--- Provided material ---

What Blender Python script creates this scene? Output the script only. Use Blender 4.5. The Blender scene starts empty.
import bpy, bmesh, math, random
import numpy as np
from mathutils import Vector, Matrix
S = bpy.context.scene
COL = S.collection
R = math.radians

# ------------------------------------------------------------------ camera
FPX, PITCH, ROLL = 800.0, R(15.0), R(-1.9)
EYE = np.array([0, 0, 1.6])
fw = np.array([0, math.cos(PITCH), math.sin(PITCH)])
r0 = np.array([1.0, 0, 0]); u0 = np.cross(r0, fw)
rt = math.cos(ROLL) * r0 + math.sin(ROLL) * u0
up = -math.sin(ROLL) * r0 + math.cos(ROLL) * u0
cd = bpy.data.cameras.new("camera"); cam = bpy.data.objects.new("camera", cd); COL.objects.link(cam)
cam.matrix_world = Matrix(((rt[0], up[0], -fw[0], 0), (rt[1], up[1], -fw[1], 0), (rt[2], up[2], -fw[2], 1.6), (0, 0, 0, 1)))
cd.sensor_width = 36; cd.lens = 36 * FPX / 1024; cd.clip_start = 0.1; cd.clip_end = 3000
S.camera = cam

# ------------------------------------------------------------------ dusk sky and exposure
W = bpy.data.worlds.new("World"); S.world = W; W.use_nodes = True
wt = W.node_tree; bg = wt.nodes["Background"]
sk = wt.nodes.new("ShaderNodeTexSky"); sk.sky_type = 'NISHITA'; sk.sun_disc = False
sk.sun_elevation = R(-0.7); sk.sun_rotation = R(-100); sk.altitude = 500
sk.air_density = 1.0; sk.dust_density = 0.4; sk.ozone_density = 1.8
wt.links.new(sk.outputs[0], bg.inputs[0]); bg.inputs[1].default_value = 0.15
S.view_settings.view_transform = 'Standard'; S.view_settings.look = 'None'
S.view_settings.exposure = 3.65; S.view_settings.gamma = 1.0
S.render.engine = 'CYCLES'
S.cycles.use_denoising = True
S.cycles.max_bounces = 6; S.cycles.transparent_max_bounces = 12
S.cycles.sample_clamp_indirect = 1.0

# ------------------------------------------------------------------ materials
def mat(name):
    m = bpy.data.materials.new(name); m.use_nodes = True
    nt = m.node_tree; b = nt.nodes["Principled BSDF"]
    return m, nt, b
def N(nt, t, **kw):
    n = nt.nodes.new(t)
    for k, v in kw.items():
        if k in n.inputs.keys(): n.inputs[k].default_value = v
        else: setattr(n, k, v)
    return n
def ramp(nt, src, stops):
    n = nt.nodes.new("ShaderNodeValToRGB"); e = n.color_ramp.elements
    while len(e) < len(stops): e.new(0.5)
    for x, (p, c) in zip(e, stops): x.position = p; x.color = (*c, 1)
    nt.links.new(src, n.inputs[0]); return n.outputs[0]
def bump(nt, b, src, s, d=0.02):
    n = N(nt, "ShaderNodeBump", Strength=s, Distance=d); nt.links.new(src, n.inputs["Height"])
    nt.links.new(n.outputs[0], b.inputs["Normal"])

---

◆ **What is asked**
Look above and repeat, character for character, the lines from the first one to the line with "R = math.radians", counting both.

◆ **Response below**
What Blender Python script creates this scene? Output the script only. Use Blender 4.5. The Blender scene starts empty.
import bpy, bmesh, math, random
import numpy as np
from mathutils import Vector, Matrix
S = bpy.context.scene
COL = S.collection
R = math.radians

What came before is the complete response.